博報堂ケトル 嶋浩一郎さん (代表作:本屋大賞)
・すべての企画は「欲望の気づき」の先にある
雑談しているなかで本屋さんが「直木賞、俺だったらこれを選ぶのに」なんて言うんですよ。本屋さんは面白いけど知られていない本を知っているんだ、そして本に対して直木賞の選考委員に負けないくらい強いこだわりや思いを持っているんだと気付いた訳です。すべての企画って「人間の欲望の気づき」なんですよ。
最初はみんな、「企画を立てる」という事を難しく考えちゃうと思うんですよ。でも、僕が街で観察するみたいな事って、全然難しくない事です。年寄りがゲームセンターに出入りしている事に気付いたら、何でだろう?寂しいのかな?そういう人たちにどういう仕掛けをしたらいいのかな?というふうに考えていけばいいんです。
「おひとりさま」っていう現象も、その言葉ができる前からみんな見ていた事なんですよ。「草食男子」だって、昔からいて、みんな見ていた。でも「草食男子」って概念に誰かが気付いたとたんに雑誌の特集になったり、ビジネスになっていく。
・無関係のものをうまく結び付けたら、ヒットする
情報って、片づけないで放牧していた方が面白いんです。自分が知った情報をファイリングせず、いろんな情報と結び付けられるようにしておく。すると想定外のつながりが生まれるんです。
別々のものをくっつけること、しかも両者が遠く離れていればいるほどインパクトがあるんですよ。
NHK 渡辺圭さん (代表作:『その時歴史が動いた』)
・やり尽くされたテーマでも、新しい切り口は必ずある
多くの人に愛されている人物や事件は、それだけいろんな視点で描けるとも言えるんです。
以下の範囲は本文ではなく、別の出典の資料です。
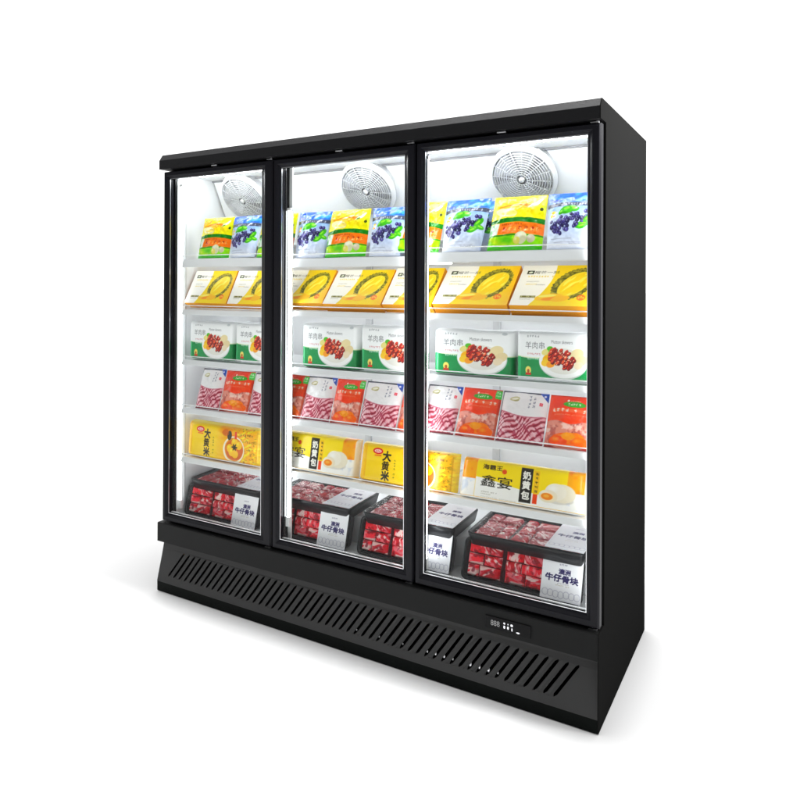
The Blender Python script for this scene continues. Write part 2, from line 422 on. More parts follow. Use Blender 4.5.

例えば義経の場合、単に「悲劇の人」と描く事もできるけど、「本当にかっこよかったの?」「静御前との仲は?」「生き延びたという伝説の真相は?」と。だからまずは、ここのポイントはまだやってない!というのを見出す作業ですね。
・上手に伝えるために必要なのは「驚き」と「共感」
多くの人は「歴史はつまらない」と思っている。難しいし、年号を暗記するのは面倒くさいし。でも「昔の人にも今の私たちと同じ部分があるんだ!」という発見があれば面白く感じられると思うんです。私は「驚き」と「共感」があれば歴史を面白く伝える事ができると思っています。
フジテレビ 坪井貴史さん (代表作:『ネプリーグ』)
・なんでもいいけど、どうでもいいはダメ
僕自身の理想は「なんでもいいよ」と言えるプロデューサー。「なんでもいいよ、でも『どうでもいい』じゃダメだよ」と言える人。やっぱり「どうでもいいよ」はダメですね。見る人はどうでもいい、予算はどうでもいい、演者さんが光るかどうかはどうでもいい・・・ただ、自分の好きな事やりたい、というのはダメ。